JUBA – South Sudan’s main armed opposition Sudan People’s Liberation Movement in Opposition (SPLM-IO) led by First Vice President Riek Machar has withdrawn from the Kenya-led Tumaini peace initiative, accusing it of overstepping its mandate and undermining the country’s existing revitalized peace agreement and sovereignty.
Earlier this week, the parties to the Kenya-led initiative initialed eight protocol encompassing security, ceasefire, communal violence, arms proliferation, land disputes, trust-building, humanitarian access, and the role of guarantors.
The protocols establish institutions that are already existing under the revitalized peace agreement signed by President Salva Kiir’s government and the main armed opposition group in September 2018.
The negotiators say that these protocols, which emerged from months of negotiations, aim to address critical issues in South Sudan.
But in a statement on Tuesday, First Vice President Machar said following a meeting of the group’s political bureau said the protocols initialed by the Tumaini Initiative parties were incompatible with the revitalized peace deal.
The group claimed the protocols introduced parallel institutions, duplicated R-ARCSS provisions, and encroached on national laws.
“The initialed Protocols establish alternative institutions, replacing or running in parallel with those in R-ARCSS besides repeating most provisions in R-ARCSS or existing national laws.

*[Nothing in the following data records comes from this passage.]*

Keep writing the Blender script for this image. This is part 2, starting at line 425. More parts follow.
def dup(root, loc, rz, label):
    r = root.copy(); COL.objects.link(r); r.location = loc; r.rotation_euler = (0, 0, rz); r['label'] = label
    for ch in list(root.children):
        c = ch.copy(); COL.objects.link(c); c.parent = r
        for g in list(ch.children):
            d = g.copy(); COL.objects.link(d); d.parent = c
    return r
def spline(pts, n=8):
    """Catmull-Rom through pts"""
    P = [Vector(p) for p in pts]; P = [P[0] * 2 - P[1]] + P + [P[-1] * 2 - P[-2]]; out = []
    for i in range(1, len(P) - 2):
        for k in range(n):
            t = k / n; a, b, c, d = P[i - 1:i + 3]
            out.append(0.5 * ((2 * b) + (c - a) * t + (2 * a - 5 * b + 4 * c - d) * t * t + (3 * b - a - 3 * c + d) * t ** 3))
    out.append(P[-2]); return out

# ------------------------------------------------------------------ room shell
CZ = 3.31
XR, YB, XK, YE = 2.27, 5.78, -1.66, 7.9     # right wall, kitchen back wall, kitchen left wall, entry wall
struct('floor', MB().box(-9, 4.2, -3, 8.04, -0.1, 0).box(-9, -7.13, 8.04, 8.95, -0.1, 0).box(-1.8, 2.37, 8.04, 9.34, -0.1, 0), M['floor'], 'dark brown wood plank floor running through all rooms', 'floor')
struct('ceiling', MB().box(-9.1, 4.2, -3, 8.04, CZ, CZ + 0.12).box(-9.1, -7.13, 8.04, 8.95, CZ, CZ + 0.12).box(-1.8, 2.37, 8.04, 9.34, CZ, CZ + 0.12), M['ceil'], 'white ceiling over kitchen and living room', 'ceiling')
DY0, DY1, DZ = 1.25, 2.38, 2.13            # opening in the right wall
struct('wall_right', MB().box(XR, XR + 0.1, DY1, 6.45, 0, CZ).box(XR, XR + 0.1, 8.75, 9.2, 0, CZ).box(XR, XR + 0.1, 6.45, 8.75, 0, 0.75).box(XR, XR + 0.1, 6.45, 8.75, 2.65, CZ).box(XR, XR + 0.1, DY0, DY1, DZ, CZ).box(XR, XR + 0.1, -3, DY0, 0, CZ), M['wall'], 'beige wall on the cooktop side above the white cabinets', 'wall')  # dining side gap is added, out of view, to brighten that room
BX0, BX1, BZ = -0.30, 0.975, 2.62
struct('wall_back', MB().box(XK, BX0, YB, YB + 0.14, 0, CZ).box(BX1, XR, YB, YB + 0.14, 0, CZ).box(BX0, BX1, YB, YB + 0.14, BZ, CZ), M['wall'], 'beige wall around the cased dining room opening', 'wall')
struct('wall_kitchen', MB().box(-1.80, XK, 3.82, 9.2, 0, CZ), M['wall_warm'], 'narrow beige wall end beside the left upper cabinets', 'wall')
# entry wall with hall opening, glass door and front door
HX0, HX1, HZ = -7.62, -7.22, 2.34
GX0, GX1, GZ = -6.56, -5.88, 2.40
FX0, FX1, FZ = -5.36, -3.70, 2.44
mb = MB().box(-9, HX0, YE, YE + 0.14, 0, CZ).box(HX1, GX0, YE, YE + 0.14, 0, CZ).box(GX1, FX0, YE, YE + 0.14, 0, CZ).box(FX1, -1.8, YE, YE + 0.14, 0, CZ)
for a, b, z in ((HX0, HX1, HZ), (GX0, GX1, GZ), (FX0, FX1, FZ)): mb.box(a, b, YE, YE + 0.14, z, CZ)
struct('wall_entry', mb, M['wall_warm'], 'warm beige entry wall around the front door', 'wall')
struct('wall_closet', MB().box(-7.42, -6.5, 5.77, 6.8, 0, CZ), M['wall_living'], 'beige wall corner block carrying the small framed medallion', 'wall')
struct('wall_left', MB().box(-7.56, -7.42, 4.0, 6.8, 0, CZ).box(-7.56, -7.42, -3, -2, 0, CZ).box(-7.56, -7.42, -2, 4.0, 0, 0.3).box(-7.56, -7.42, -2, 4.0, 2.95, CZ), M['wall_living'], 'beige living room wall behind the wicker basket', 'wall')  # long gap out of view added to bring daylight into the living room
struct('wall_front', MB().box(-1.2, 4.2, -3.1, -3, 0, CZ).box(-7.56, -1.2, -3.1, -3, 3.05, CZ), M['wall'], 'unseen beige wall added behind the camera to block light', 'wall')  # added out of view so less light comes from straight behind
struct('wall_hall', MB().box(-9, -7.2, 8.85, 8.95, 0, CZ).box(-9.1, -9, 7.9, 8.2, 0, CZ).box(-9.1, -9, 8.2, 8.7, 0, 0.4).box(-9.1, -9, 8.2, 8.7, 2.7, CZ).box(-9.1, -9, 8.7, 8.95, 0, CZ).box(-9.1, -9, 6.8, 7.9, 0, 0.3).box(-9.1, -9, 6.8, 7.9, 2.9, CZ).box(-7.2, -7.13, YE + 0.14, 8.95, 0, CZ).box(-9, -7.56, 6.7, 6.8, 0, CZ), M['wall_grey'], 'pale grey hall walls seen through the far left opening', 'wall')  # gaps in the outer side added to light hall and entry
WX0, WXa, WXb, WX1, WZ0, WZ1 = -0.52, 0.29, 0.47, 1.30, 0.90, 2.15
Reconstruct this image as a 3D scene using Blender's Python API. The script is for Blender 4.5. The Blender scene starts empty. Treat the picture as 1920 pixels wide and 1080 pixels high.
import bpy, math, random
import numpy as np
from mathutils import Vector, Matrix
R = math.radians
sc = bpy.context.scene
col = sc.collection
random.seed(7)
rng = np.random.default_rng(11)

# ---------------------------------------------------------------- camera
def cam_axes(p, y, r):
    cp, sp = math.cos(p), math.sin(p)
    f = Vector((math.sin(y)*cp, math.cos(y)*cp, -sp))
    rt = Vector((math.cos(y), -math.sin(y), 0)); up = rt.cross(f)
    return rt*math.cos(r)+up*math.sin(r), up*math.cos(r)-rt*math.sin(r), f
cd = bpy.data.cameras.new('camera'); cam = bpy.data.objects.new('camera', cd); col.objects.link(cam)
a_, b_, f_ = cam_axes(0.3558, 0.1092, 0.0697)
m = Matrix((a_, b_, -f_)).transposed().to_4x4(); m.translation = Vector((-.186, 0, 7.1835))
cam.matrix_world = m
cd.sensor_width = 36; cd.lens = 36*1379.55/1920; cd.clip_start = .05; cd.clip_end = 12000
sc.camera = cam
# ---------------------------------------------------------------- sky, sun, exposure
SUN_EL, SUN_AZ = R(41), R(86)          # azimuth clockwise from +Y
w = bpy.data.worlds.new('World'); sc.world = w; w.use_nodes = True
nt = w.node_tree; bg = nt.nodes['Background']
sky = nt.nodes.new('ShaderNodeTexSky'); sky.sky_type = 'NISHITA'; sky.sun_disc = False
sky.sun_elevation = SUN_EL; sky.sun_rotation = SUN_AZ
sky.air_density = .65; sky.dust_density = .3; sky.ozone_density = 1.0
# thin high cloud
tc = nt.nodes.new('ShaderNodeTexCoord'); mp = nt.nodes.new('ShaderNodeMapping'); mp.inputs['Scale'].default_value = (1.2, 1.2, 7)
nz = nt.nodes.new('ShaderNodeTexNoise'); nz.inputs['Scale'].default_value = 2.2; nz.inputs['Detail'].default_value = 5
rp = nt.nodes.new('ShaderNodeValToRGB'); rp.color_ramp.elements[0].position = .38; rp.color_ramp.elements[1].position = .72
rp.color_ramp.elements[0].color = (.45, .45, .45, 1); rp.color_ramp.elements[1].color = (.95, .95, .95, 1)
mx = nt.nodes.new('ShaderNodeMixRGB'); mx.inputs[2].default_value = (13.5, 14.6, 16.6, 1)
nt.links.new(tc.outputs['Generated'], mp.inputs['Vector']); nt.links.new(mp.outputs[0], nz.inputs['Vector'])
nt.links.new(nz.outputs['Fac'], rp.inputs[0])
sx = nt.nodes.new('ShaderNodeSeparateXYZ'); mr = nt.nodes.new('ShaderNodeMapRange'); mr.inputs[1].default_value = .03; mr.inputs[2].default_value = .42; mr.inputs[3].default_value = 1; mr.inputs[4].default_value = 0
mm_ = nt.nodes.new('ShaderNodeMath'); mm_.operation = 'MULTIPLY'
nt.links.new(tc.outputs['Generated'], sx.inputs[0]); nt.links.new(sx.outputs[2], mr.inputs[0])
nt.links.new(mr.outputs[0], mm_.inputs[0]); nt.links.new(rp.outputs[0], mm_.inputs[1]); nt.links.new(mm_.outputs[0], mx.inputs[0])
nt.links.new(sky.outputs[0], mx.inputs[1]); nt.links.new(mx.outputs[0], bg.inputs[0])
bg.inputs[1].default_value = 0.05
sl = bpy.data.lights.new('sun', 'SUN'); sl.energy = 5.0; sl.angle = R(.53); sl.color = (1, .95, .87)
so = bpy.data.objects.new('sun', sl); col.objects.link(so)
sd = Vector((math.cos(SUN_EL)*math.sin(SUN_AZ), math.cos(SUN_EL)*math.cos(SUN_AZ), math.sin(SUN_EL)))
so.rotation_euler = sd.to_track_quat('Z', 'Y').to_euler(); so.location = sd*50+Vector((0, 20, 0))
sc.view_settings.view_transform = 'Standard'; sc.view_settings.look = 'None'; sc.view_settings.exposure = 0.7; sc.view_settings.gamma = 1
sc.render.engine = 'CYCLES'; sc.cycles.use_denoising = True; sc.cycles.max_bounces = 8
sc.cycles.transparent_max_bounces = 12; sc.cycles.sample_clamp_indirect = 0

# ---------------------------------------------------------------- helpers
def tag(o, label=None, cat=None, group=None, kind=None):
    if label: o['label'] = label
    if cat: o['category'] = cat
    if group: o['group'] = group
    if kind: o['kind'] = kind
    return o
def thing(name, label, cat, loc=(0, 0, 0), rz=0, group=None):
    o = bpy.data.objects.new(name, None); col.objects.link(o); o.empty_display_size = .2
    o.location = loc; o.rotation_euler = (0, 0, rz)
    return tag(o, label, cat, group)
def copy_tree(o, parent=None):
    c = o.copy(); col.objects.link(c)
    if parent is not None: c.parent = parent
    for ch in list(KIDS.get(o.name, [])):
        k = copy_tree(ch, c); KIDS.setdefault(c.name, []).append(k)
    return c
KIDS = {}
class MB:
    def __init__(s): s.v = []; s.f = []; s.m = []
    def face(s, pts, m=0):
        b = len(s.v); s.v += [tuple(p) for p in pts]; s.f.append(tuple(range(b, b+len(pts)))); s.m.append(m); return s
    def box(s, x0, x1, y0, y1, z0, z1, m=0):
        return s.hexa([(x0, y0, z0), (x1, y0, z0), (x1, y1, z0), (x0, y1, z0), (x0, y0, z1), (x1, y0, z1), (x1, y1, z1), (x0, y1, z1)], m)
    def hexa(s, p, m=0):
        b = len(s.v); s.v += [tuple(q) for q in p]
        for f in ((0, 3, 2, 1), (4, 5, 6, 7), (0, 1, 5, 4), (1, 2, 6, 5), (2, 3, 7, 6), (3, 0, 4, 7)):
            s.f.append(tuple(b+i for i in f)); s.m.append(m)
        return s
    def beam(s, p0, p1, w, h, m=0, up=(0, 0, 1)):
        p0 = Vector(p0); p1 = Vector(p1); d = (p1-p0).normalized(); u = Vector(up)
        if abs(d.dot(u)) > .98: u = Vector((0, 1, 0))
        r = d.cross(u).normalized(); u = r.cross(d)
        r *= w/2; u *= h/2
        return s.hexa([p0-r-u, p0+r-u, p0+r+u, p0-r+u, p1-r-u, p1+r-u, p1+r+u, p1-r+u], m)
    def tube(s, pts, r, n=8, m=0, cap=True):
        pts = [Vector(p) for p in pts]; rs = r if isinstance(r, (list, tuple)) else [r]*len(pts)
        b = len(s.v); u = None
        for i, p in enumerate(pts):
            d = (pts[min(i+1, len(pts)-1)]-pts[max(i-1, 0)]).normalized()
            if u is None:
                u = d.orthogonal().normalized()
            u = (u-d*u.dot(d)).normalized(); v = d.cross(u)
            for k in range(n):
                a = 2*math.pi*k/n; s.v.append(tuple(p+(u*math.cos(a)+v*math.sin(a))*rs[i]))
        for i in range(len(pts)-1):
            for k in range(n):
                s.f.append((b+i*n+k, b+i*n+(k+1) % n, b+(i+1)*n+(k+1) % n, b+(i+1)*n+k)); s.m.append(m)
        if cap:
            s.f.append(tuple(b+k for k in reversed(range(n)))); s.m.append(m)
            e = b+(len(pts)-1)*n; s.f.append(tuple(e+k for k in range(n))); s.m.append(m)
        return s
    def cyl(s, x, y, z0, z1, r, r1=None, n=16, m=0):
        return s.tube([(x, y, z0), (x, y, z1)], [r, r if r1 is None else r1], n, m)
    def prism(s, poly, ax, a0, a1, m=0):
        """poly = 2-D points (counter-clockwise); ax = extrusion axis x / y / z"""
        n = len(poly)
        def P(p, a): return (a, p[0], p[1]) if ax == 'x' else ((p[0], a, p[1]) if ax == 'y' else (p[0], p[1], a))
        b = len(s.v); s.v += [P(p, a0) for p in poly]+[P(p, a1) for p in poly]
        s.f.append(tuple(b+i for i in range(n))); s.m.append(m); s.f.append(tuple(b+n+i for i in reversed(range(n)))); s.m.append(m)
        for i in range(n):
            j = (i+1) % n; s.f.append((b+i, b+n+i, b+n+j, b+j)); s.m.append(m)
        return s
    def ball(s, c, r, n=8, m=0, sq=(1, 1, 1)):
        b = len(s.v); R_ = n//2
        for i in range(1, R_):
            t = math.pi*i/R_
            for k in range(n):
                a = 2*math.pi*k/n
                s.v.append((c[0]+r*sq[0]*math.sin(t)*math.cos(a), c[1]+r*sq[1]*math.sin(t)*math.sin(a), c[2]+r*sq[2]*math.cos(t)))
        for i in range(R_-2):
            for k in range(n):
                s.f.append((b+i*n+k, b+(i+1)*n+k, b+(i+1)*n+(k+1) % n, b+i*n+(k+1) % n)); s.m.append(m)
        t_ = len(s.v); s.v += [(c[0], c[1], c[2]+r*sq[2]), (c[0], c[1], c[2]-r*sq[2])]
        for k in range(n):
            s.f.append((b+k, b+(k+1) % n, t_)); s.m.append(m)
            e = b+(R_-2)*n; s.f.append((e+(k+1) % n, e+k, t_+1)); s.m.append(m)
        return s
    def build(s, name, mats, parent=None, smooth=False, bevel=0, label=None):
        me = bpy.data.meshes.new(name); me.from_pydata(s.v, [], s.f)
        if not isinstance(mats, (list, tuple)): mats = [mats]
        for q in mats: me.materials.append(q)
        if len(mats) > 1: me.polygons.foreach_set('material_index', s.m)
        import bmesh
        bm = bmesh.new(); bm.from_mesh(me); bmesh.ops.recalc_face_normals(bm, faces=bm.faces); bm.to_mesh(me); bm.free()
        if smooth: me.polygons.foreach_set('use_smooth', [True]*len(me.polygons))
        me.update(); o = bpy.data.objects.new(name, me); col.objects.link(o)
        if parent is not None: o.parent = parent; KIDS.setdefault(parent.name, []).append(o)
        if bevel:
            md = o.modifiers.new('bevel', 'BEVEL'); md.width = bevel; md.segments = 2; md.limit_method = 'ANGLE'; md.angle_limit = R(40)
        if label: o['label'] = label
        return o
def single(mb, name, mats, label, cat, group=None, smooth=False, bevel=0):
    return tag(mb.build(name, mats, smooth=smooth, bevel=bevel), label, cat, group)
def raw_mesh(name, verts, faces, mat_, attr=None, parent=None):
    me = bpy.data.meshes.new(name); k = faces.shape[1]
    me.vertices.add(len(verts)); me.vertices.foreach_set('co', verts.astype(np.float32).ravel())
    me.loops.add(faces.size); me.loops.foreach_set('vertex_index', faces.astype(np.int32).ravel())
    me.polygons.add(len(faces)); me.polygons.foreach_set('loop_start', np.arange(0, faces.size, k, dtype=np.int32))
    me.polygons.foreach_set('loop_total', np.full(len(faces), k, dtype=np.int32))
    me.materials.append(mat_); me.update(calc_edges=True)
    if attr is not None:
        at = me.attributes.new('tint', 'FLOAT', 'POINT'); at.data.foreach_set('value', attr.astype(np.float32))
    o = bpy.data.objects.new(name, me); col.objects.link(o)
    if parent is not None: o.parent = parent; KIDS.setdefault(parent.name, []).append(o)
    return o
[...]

The Protocols clearly breach the R-ARCSS and undermine the ongoing peace implementation processes,” the statement said.
The SPLM-IO further accused the initiative of overreach, saying it had assumed excessive roles, including funding, supervising, coordinating, and monitoring peace implementation. These functions, the group argued, should be the purview of the South Sudanese government.
The rebel group specifically criticized the proposed Security Sector Reforms/Oversight Commission and National Leadership Council under the Tumaini initiative, arguing they would usurp the powers of existing mechanisms and institutions outlined in the 2018 peace deal.
“The Initiative has arrogated to itself many roles including being a funder, a supervisor, a coordinator, a convener of a donor conference, a fund manager, a monitor of the implementation, a guarantor and a governing authority. Therefore, the ‘Tumaini Initiative’ undermines the sovereignty of the Republic of South Sudan,” he said.
These included the Security Supervision Mechanism, the Ceasefire Transitional Security Arrangements Monitoring Mechanism, the Reconstituted Joint Monitoring and Evaluation Commission, the Strategic Defense and Security Review Board, and the National Transitional Committee.
Regarding the National Leadership Council, the SPLM-IO said it would wield excessive power, overriding decisions of the presidency, cabinet, legislature, and national security council.
Despite rejecting the Tumaini initiative, the SPLM-IO reiterated its commitment to the R-ARCSS as the “only viable framework for attaining sustainable peace and stability in South Sudan.”
“In light of the above development, the SPLM/SPLA (IO) rejects the initialed Protocols and declares its withdrawal from the Tumaini Initiative as it has deviated from the intended purpose of being an Annex to R-ARCSS and not a stand-alone Agreement,” it concluded.